PLANNED GIFTS: CREATING A LEGACY

Like the sound of the South College bells echoing down the years, gifts to Wesleyan of all sizes have a lasting impact; planned giving is especially meaningful to the university. These gifts can also help donors accomplish both retirement and philanthropic goals.  

Dave Knapp ’49 knows this well. He has donated a portion of his assets, including his Connecticut home, to Wesleyan following his death. 

The retired sales executive, who has had a second career as a social activist fighting for LGBT rights, also gives currently, having established an endowed scholarship in 2003. The fund provides scholarship support annually, and since it is endowed, there will be a Knapp Scholar at Wesleyan in perpetuity. His significant documented bequest intention will be allocated to his fund.

“It’s important to make sure someone else has a chance to have a Wesleyan education,” he said. “I’ve really enjoyed getting to know some of the students. I like knowing more will benefit in the future.”

Mark Davis ’96, director of gift planning at Wesleyan, said contributions like Knapp’s can be valuable to the donor as they benefit the university.

“Gifts like these allow alumni and friends to have a greater impact on Wesleyan than they could have imagined,” Davis said. “This support can be a key part of their retirement and tax planning process.”

For example, charitable remainder trusts and annuities are powerful vehicles that provide consistent, tax-advantaged payments to the donor and beneficiaries, with the principal going to the university when the beneficiaries pass away. In 2009 Wesleyan hired the premier firm Kaspick & Company, a subsidiary of TIAA-CREF, to manage the investment and administration of such gifts for Wesleyan.

The late Lewis Andrews ’39 and his wife, Helga, were consistent donors to Wesleyan through the years. They established two charitable remainder trusts to create a scholarship fund and also designated a significant bequest to benefit the scholarship, which is named after Lew.

At Wesleyan, he once said, he was presented with “the challenge to think, analyze; the ability to separate the important from the inconsequential. It was a base from which I could master any other problem.”

Mr. Andrews, who was in the map printing business, was also an author. He wrote Tempest, Fire and Foe: Destroyer Escorts in World War II and the Men Who Manned Them (Narwhal Press, 1999), a historical look at destroyer-escort ships and their role during the war. Mr. Andrews spent eight years researching these ships and their crews.

The Andrews’ generosity was not purely monetary. The Wesleyan University Press will receive the publishing rights to several books written by Helga Andrews’ first husband.

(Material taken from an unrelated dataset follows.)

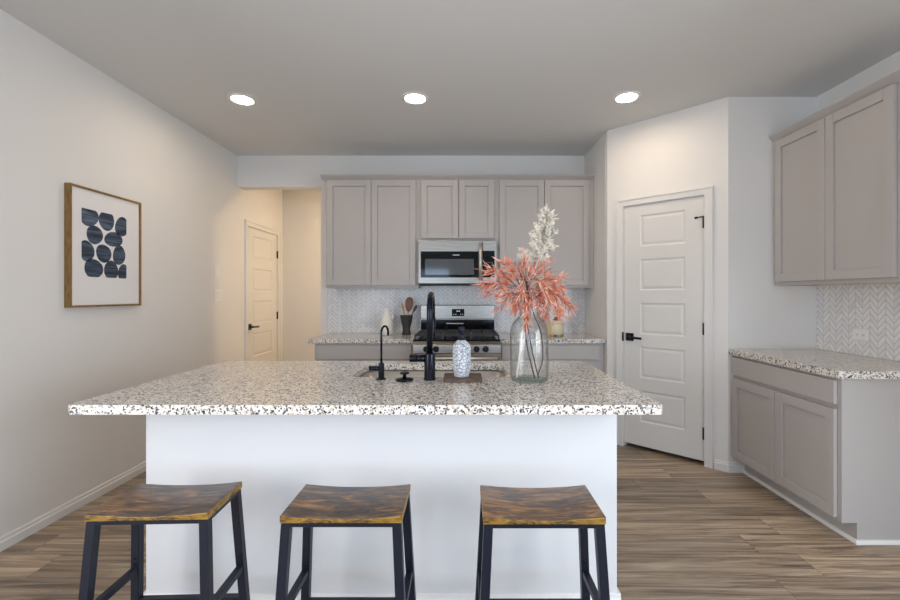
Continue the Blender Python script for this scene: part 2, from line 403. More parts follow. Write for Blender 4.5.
# ---------------------------------------------------------------- recessed ceiling lights
for lx, ly, nm in ((-1.625, 3.17, 'left, towards the framed picture'), (-.345, 3.15, 'middle, in front of the cooker wall'), (1.205, 3.135, 'right, in front of the pantry door')):
    t = thing('ceiling_light', 'round recessed ceiling light shining at ' + nm, 'ceiling light', (lx, ly, H), 0, 'recessed ceiling lights')
    mb = MB(); mb.lathe([(.0715, -.001), (.073, -.006), (.078, -.009), (.094, -.006), (.098, -.0005)], n=40); mb.build('trim_ring', 'plastic_white', t)
    mb = MB(); mb.lathe([(0, -.003), (.0705, -.003), (.0705, -.001), (0, -.001)], n=40); mb.build('lens', 'lamp', t)
for lx, ly, nm in ((-1.2, .1, 'left side of the seating area'), (1.2, .1, 'right side of the seating area'), (-1.2, -1.9, 'left rear of the seating area'), (1.2, -1.9, 'right rear of the seating area')):  # out-of-view lamps added to fill the room with light
    t = thing('ceiling_light', 'added round recessed fill light, unseen, over the ' + nm, 'ceiling light', (lx, ly, H), 0, 'recessed ceiling lights')
    mb = MB(); mb.lathe([(.0715, -.001), (.073, -.006), (.078, -.009), (.094, -.006), (.098, -.0005)], n=40); mb.build('trim_ring', 'plastic_white', t)
    mb = MB(); mb.lathe([(0, -.003), (.0705, -.003), (.0705, -.001), (0, -.001)], n=40); mb.build('lens', 'lamp_fill', t)
t = thing('hall_ceiling_light', 'round ceiling light of the side hall behind the cooker wall', 'ceiling light', (-.75, 5.0, H))
mb = MB(); mb.lathe([(.0715, -.001), (.073, -.006), (.078, -.009), (.094, -.006), (.098, -.0005)], n=32); mb.build('trim_ring', 'plastic_white', t)
mb = MB(); mb.lathe([(0, -.003), (.0705, -.003), (.0705, -.001), (0, -.001)], n=32)
M['lamp_hall'] = m_emit('hall_lamp_lens', (1,.73,.45), 165); mb.build('lens', 'lamp_hall', t)

# ---------------------------------------------------------------- tiled splashbacks
bs = B('wall_tile_back', 'tile', None, (-1.40, XA-.001, YB-.008, YB-.0005, .901, 1.40)); struct(bs)
bs = B('wall_tile_right', 'tile', None, (XR-.008, XR-.0005, 2.215, YA-.001, .901, 1.40)); struct(bs)

# ================================================================ cabinets
def shaker(name, root, x0, x1, z0, z1, yf, t=.02, fw=.058):
    mb = MB()
    mb.box(x0, x0+fw, yf, yf+t, z0, z1); mb.box(x1-fw, x1, yf, yf+t, z0, z1)
    mb.box(x0+fw, x1-fw, yf, yf+t, z0, z0+fw); mb.box(x0+fw, x1-fw, yf, yf+t, z1-fw, z1)
    mb.box(x0+fw, x1-fw, yf+.012, yf+t, z0+fw, z1-fw)
    return mb.build(name, 'cab', root, .0015, 1)
def slab(name, root, x0, x1, z0, z1, yf, t=.02): return B(name, 'cab', root, (x0, x1, yf, yf+t, z0, z1), bevel=.003)
def upper(label, loc, rz, wdt, dep, z0, z1, doors, group, dz0=None, dz1=None, birch=False):
    r = thing('wall_cabinet', label, 'cabinet', loc, rz, group)
    B('carcass', 'cab', r, (0, wdt, -dep, -.001, z0+.012, z1), (0, wdt, -dep, -dep+.02, z0, z0+.012), (0, .018, -dep+.02, -.001, z0, z0+.012), (wdt-.018, wdt, -dep+.02, -.001, z0, z0+.012))
    B('underside', 'cab_inside', r, (.019, wdt-.019, -dep+.021, -.002, z0+.004, z0+.0119), label='pale birch underside') if birch else None
    for a, b in doors: shaker('door', r, a, b, dz0, dz1, -dep-.021)
    return r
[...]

Davis said other types of bequests, of real property or insurance, can be good options for alumni who want to make lasting gifts. Gifts of such property during one’s lifetime have the potential to unlock payments from a particular asset. 

“The value of the bequest is creating a legacy,” he said.

“People often have more to give through their estate than they do otherwise.”

Planned giving amounts, on average, to about 10 percent of Wesleyan’s fundraising, and “almost all of this support goes to the endowment for financial aid,” Davis said. “I have the privilege of working with many donors who benefited from Wesleyan’s generous financial aid while they were students. These individuals are now in a position to acknowledge this support through a legacy of their life’s work. I enjoy helping them develop the plan that best suits their needs and objectives.”